The Transformer has dominated sequence modeling for years, but its quadratic attention cost has always been a limitation. State Space Models (SSMs) offer a fundamentally different approach: processing sequences in linear time using principles from continuous-time signal processing. Mamba, the most successful SSM to date, has shown that these models can match Transformer quality on language tasks while being significantly faster for long sequences. Could SSMs be the architecture that eventually supplements or replaces the Transformer?

What Are State Space Models?

State space models are inspired by control theory and signal processing. They model a sequence by mapping inputs to outputs through a hidden state that evolves over time according to a set of learned parameters. The key equations are:

h'(t) = Ah(t) + Bx(t)

y(t) = Ch(t) + Dx(t)

Where h(t) is the hidden state, x(t) is the input, y(t) is the output, and A, B, C, D are learned matrices. The state evolves continuously, but for practical computation, these equations are discretized to work with discrete token sequences.

The remarkable property of SSMs is that they can be computed in two modes:

  • Recurrent mode: Processing one token at a time by updating the hidden state, ideal for efficient inference.
  • Convolutional mode: Processing the entire sequence in parallel using a convolution, ideal for efficient training.

This dual mode gives SSMs the best of both worlds: parallel training like Transformers and constant-time per-step inference like RNNs.

"State space models represent a return to recurrent computation, but with the mathematical sophistication to overcome the problems that plagued traditional RNNs."

The Evolution: From S4 to Mamba

S4: Structured State Spaces

The S4 model by Albert Gu et al. (2021) was the breakthrough that made SSMs competitive. The key innovation was a special initialization for the A matrix (the HiPPO initialization) that allowed the model to efficiently compress long-range dependencies into a fixed-size state. S4 excelled on tasks requiring very long-range reasoning, like the Long Range Arena benchmark, where Transformers struggled.

Mamba: Selective State Spaces

Mamba, introduced by Gu and Dao in late 2023, addressed S4's main limitation: the state transition parameters were the same for all inputs. Mamba introduced input-dependent (selective) parameters, allowing the model to dynamically decide what information to remember and what to forget based on the current input. This selectivity is analogous to the gating in LSTMs but applied within the SSM framework.

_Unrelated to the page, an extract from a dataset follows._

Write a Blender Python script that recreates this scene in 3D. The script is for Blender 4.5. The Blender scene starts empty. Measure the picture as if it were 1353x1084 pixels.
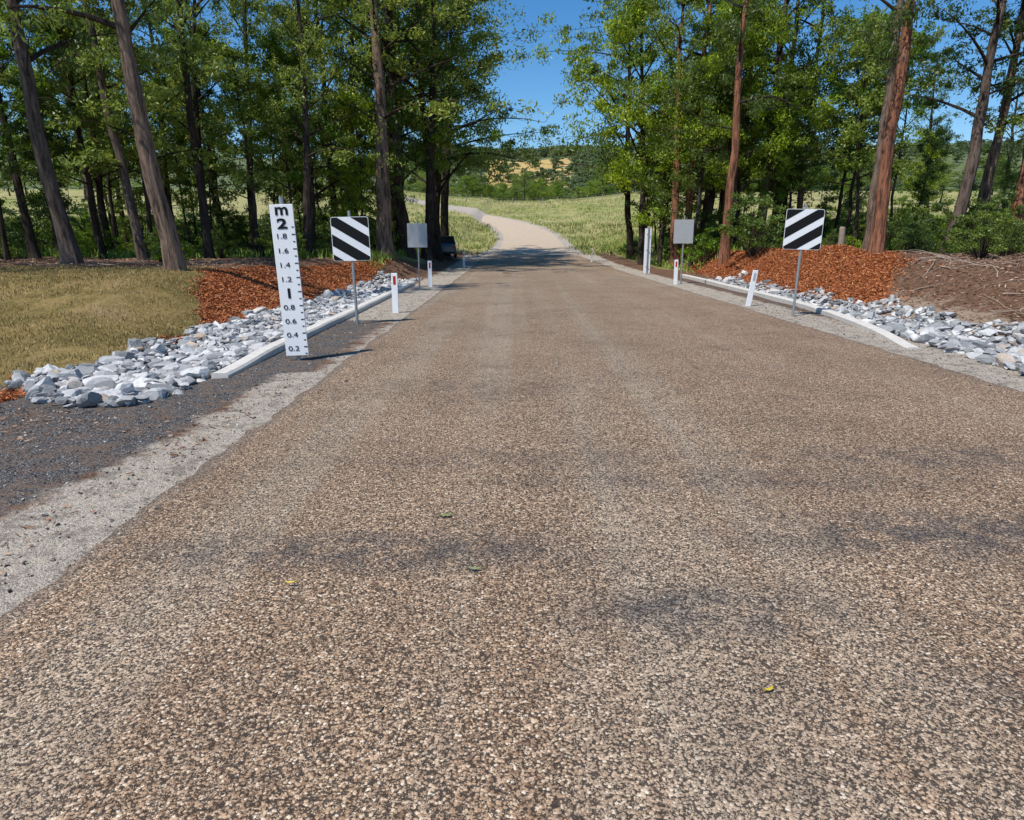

The key innovations in Mamba include:

  • Selective scan: The B, C, and delta parameters are functions of the input, allowing content-dependent reasoning.
  • Hardware-aware implementation: A custom CUDA kernel that avoids materializing the full state in HBM, similar in spirit to Flash Attention.
  • Simplified architecture: Removing the attention and MLP blocks entirely, replacing them with a single Mamba block that combines selective SSM with gated linear units.

Key Takeaway

Mamba's selective state spaces allow the model to dynamically decide what to remember from the input, giving it content-dependent reasoning ability similar to attention but with linear time complexity instead of quadratic.

Mamba vs Transformers: Performance Comparison

Mamba has shown compelling results across several dimensions:

  • Language modeling: Mamba matches or exceeds Transformer models of the same size on standard language modeling benchmarks.
  • Long sequences: Mamba's linear complexity gives it a significant advantage on very long sequences where Transformers become prohibitively expensive.
  • Inference speed: Mamba's recurrent inference mode processes tokens in constant time per step, compared to the growing cost per token in Transformers (due to the expanding KV cache).
  • Training throughput: Mamba achieves 3-5x higher training throughput than Transformers of comparable size.

However, Transformers maintain advantages in certain areas. The attention mechanism's ability to perform direct pairwise comparisons between any two tokens gives it an edge on tasks requiring precise retrieval from context (like in-context learning and information extraction). Mamba's fixed-size state, while much more efficient, may not preserve all information from very long contexts as faithfully as attention.

Hybrid Architectures

The most promising direction may be hybrid models that combine SSM layers with attention layers. AI21's Jamba model demonstrated this approach, interleaving Mamba layers with attention layers. The attention layers provide precise retrieval capability while the Mamba layers handle the bulk of sequence processing efficiently.

This hybrid approach offers the best of both worlds: the efficiency of SSMs for most of the computation with the precision of attention where it matters most. Other hybrid approaches like Zamba and various research prototypes are exploring different ratios and combinations of SSM and attention layers.

The Broader Landscape

Mamba is not the only alternative to standard attention. Several other architectures are competing in this space:

  • RWKV: An architecture that combines elements of RNNs and Transformers, offering linear-time computation with competitive quality.
  • Linear attention: Variants that approximate standard attention with linear complexity using kernel methods.
  • RetNet: Microsoft's architecture that can operate in parallel (training), recurrent (inference), or chunked modes.

Key Takeaway

State space models represent the most credible challenge to Transformer dominance. Mamba's combination of linear-time complexity, competitive quality, and hardware-aware implementation makes it a serious contender. The future likely belongs to hybrid architectures that combine the strengths of both approaches.